What needs to be done – Will you output all of the data below exactly, omitting the images?
((
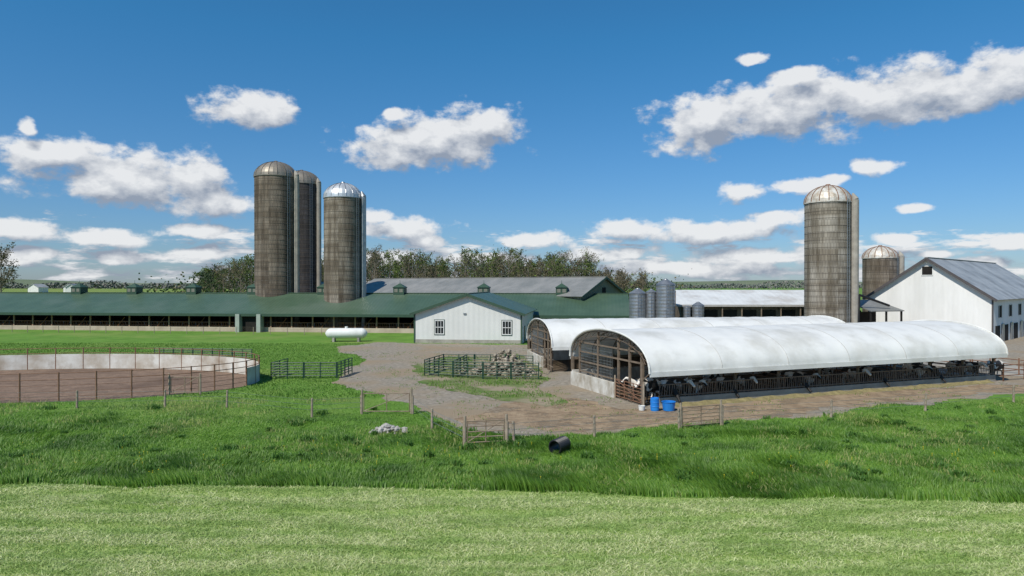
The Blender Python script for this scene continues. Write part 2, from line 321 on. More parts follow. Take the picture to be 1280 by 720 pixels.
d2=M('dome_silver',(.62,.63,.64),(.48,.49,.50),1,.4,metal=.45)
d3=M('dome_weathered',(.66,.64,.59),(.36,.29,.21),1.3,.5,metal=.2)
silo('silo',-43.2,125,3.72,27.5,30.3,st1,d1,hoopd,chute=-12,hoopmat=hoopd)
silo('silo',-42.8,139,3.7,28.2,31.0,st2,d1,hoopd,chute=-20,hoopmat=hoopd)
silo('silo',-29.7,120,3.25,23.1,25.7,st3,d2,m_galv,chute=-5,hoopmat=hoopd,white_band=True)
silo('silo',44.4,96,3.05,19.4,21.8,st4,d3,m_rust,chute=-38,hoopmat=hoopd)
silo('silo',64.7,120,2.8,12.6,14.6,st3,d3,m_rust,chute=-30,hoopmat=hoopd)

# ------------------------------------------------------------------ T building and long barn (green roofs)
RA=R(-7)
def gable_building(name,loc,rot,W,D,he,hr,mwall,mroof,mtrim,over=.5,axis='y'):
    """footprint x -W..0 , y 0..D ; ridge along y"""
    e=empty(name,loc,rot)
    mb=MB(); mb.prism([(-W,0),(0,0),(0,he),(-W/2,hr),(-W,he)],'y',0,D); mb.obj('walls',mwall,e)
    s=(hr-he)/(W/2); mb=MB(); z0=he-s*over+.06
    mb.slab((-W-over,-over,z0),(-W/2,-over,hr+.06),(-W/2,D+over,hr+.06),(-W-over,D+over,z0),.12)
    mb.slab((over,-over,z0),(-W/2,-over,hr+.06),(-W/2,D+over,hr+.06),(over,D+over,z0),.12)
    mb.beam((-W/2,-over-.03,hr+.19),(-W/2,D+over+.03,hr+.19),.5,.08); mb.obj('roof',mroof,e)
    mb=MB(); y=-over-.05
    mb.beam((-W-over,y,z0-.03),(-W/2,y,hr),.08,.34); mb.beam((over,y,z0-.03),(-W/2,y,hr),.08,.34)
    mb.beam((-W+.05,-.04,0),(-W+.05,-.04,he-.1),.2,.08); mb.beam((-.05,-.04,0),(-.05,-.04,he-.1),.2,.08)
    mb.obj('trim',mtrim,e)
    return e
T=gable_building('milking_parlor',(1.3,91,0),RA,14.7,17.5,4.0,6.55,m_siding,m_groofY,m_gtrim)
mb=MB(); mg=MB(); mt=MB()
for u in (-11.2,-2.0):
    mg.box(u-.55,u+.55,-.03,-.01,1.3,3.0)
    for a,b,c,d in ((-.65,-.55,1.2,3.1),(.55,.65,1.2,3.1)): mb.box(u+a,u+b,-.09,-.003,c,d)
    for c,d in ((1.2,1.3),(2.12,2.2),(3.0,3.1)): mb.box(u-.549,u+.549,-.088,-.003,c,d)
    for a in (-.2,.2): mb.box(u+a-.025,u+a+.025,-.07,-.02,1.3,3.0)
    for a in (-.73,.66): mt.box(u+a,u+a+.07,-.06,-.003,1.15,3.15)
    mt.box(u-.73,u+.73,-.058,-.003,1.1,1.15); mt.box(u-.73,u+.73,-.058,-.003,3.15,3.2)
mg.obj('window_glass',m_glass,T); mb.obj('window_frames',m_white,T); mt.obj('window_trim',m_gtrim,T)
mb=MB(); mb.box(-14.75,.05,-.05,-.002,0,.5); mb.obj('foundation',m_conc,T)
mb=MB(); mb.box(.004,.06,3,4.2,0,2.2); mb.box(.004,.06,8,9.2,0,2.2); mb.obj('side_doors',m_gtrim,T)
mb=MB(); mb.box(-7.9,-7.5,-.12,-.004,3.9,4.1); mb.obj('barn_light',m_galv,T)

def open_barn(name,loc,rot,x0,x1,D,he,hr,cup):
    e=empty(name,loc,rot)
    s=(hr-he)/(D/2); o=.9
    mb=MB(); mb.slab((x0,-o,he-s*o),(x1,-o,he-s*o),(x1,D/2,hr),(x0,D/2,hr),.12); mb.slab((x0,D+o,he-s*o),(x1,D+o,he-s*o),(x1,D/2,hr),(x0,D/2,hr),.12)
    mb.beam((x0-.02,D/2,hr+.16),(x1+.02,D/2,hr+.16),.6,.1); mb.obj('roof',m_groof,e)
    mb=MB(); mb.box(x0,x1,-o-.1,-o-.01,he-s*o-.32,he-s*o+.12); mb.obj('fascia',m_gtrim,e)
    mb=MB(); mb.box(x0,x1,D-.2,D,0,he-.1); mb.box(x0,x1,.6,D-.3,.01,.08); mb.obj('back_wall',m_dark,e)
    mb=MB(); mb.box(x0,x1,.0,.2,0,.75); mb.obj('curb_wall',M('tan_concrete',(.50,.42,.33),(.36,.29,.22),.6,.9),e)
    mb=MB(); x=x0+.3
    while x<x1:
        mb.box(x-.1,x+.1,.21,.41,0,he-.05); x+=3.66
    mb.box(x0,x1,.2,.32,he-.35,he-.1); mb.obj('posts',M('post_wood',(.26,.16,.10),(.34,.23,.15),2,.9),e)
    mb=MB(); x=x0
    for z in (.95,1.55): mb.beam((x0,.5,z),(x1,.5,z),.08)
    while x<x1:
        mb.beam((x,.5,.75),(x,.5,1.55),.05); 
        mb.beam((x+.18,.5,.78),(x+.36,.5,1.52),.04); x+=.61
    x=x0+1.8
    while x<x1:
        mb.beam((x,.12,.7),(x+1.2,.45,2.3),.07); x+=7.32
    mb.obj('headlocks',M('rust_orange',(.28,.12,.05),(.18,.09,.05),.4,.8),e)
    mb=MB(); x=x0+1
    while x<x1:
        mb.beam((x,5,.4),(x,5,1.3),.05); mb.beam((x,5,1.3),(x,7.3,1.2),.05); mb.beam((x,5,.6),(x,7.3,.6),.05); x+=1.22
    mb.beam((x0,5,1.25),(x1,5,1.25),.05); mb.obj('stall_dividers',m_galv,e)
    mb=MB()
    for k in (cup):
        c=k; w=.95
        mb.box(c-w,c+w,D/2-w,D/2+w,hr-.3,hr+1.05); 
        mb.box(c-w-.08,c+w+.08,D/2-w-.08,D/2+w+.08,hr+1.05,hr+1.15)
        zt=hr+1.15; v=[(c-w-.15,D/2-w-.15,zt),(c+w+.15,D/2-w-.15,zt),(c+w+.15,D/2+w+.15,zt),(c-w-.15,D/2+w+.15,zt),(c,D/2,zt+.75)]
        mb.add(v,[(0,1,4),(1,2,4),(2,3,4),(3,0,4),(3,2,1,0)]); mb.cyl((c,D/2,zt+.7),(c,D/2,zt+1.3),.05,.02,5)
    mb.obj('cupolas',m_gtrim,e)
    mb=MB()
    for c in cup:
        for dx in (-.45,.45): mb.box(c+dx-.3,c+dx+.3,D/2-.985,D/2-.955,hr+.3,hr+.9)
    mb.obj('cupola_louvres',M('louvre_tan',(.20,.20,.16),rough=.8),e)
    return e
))
Task response –
The Blender Python script for this scene continues. Write part 2, from line 321 on. More parts follow. Take the picture to be 1280 by 720 pixels.
d2=M('dome_silver',(.62,.63,.64),(.48,.49,.50),1,.4,metal=.45)
d3=M('dome_weathered',(.66,.64,.59),(.36,.29,.21),1.3,.5,metal=.2)
silo('silo',-43.2,125,3.72,27.5,30.3,st1,d1,hoopd,chute=-12,hoopmat=hoopd)
silo('silo',-42.8,139,3.7,28.2,31.0,st2,d1,hoopd,chute=-20,hoopmat=hoopd)
silo('silo',-29.7,120,3.25,23.1,25.7,st3,d2,m_galv,chute=-5,hoopmat=hoopd,white_band=True)
silo('silo',44.4,96,3.05,19.4,21.8,st4,d3,m_rust,chute=-38,hoopmat=hoopd)
silo('silo',64.7,120,2.8,12.6,14.6,st3,d3,m_rust,chute=-30,hoopmat=hoopd)

# ------------------------------------------------------------------ T building and long barn (green roofs)
RA=R(-7)
def gable_building(name,loc,rot,W,D,he,hr,mwall,mroof,mtrim,over=.5,axis='y'):
    """footprint x -W..0 , y 0..D ; ridge along y"""
    e=empty(name,loc,rot)
    mb=MB(); mb.prism([(-W,0),(0,0),(0,he),(-W/2,hr),(-W,he)],'y',0,D); mb.obj('walls',mwall,e)
    s=(hr-he)/(W/2); mb=MB(); z0=he-s*over+.06
    mb.slab((-W-over,-over,z0),(-W/2,-over,hr+.06),(-W/2,D+over,hr+.06),(-W-over,D+over,z0),.12)
    mb.slab((over,-over,z0),(-W/2,-over,hr+.06),(-W/2,D+over,hr+.06),(over,D+over,z0),.12)
    mb.beam((-W/2,-over-.03,hr+.19),(-W/2,D+over+.03,hr+.19),.5,.08); mb.obj('roof',mroof,e)
    mb=MB(); y=-over-.05
    mb.beam((-W-over,y,z0-.03),(-W/2,y,hr),.08,.34); mb.beam((over,y,z0-.03),(-W/2,y,hr),.08,.34)
    mb.beam((-W+.05,-.04,0),(-W+.05,-.04,he-.1),.2,.08); mb.beam((-.05,-.04,0),(-.05,-.04,he-.1),.2,.08)
    mb.obj('trim',mtrim,e)
    return e
T=gable_building('milking_parlor',(1.3,91,0),RA,14.7,17.5,4.0,6.55,m_siding,m_groofY,m_gtrim)
mb=MB(); mg=MB(); mt=MB()
for u in (-11.2,-2.0):
    mg.box(u-.55,u+.55,-.03,-.01,1.3,3.0)
    for a,b,c,d in ((-.65,-.55,1.2,3.1),(.55,.65,1.2,3.1)): mb.box(u+a,u+b,-.09,-.003,c,d)
    for c,d in ((1.2,1.3),(2.12,2.2),(3.0,3.1)): mb.box(u-.549,u+.549,-.088,-.003,c,d)
    for a in (-.2,.2): mb.box(u+a-.025,u+a+.025,-.07,-.02,1.3,3.0)
    for a in (-.73,.66): mt.box(u+a,u+a+.07,-.06,-.003,1.15,3.15)
    mt.box(u-.73,u+.73,-.058,-.003,1.1,1.15); mt.box(u-.73,u+.73,-.058,-.003,3.15,3.2)
mg.obj('window_glass',m_glass,T); mb.obj('window_frames',m_white,T); mt.obj('window_trim',m_gtrim,T)
mb=MB(); mb.box(-14.75,.05,-.05,-.002,0,.5); mb.obj('foundation',m_conc,T)
mb=MB(); mb.box(.004,.06,3,4.2,0,2.2); mb.box(.004,.06,8,9.2,0,2.2); mb.obj('side_doors',m_gtrim,T)
mb=MB(); mb.box(-7.9,-7.5,-.12,-.004,3.9,4.1); mb.obj('barn_light',m_galv,T)

def open_barn(name,loc,rot,x0,x1,D,he,hr,cup):
    e=empty(name,loc,rot)
    s=(hr-he)/(D/2); o=.9
    mb=MB(); mb.slab((x0,-o,he-s*o),(x1,-o,he-s*o),(x1,D/2,hr),(x0,D/2,hr),.12); mb.slab((x0,D+o,he-s*o),(x1,D+o,he-s*o),(x1,D/2,hr),(x0,D/2,hr),.12)
    mb.beam((x0-.02,D/2,hr+.16),(x1+.02,D/2,hr+.16),.6,.1); mb.obj('roof',m_groof,e)
    mb=MB(); mb.box(x0,x1,-o-.1,-o-.01,he-s*o-.32,he-s*o+.12); mb.obj('fascia',m_gtrim,e)
    mb=MB(); mb.box(x0,x1,D-.2,D,0,he-.1); mb.box(x0,x1,.6,D-.3,.01,.08); mb.obj('back_wall',m_dark,e)
    mb=MB(); mb.box(x0,x1,.0,.2,0,.75); mb.obj('curb_wall',M('tan_concrete',(.50,.42,.33),(.36,.29,.22),.6,.9),e)
    mb=MB(); x=x0+.3
    while x<x1:
        mb.box(x-.1,x+.1,.21,.41,0,he-.05); x+=3.66
    mb.box(x0,x1,.2,.32,he-.35,he-.1); mb.obj('posts',M('post_wood',(.26,.16,.10),(.34,.23,.15),2,.9),e)
    mb=MB(); x=x0
    for z in (.95,1.55): mb.beam((x0,.5,z),(x1,.5,z),.08)
    while x<x1:
        mb.beam((x,.5,.75),(x,.5,1.55),.05); 
        mb.beam((x+.18,.5,.78),(x+.36,.5,1.52),.04); x+=.61
    x=x0+1.8
    while x<x1:
        mb.beam((x,.12,.7),(x+1.2,.45,2.3),.07); x+=7.32
    mb.obj('headlocks',M('rust_orange',(.28,.12,.05),(.18,.09,.05),.4,.8),e)
    mb=MB(); x=x0+1
    while x<x1:
        mb.beam((x,5,.4),(x,5,1.3),.05); mb.beam((x,5,1.3),(x,7.3,1.2),.05); mb.beam((x,5,.6),(x,7.3,.6),.05); x+=1.22
    mb.beam((x0,5,1.25),(x1,5,1.25),.05); mb.obj('stall_dividers',m_galv,e)
    mb=MB()
    for k in (cup):
        c=k; w=.95
        mb.box(c-w,c+w,D/2-w,D/2+w,hr-.3,hr+1.05); 
        mb.box(c-w-.08,c+w+.08,D/2-w-.08,D/2+w+.08,hr+1.05,hr+1.15)
        zt=hr+1.15; v=[(c-w-.15,D/2-w-.15,zt),(c+w+.15,D/2-w-.15,zt),(c+w+.15,D/2+w+.15,zt),(c-w-.15,D/2+w+.15,zt),(c,D/2,zt+.75)]
        mb.add(v,[(0,1,4),(1,2,4),(2,3,4),(3,0,4),(3,2,1,0)]); mb.cyl((c,D/2,zt+.7),(c,D/2,zt+1.3),.05,.02,5)
    mb.obj('cupolas',m_gtrim,e)
    mb=MB()
    for c in cup:
        for dx in (-.45,.45): mb.box(c+dx-.3,c+dx+.3,D/2-.985,D/2-.955,hr+.3,hr+.9)
    mb.obj('cupola_louvres',M('louvre_tan',(.20,.20,.16),rough=.8),e)
    return e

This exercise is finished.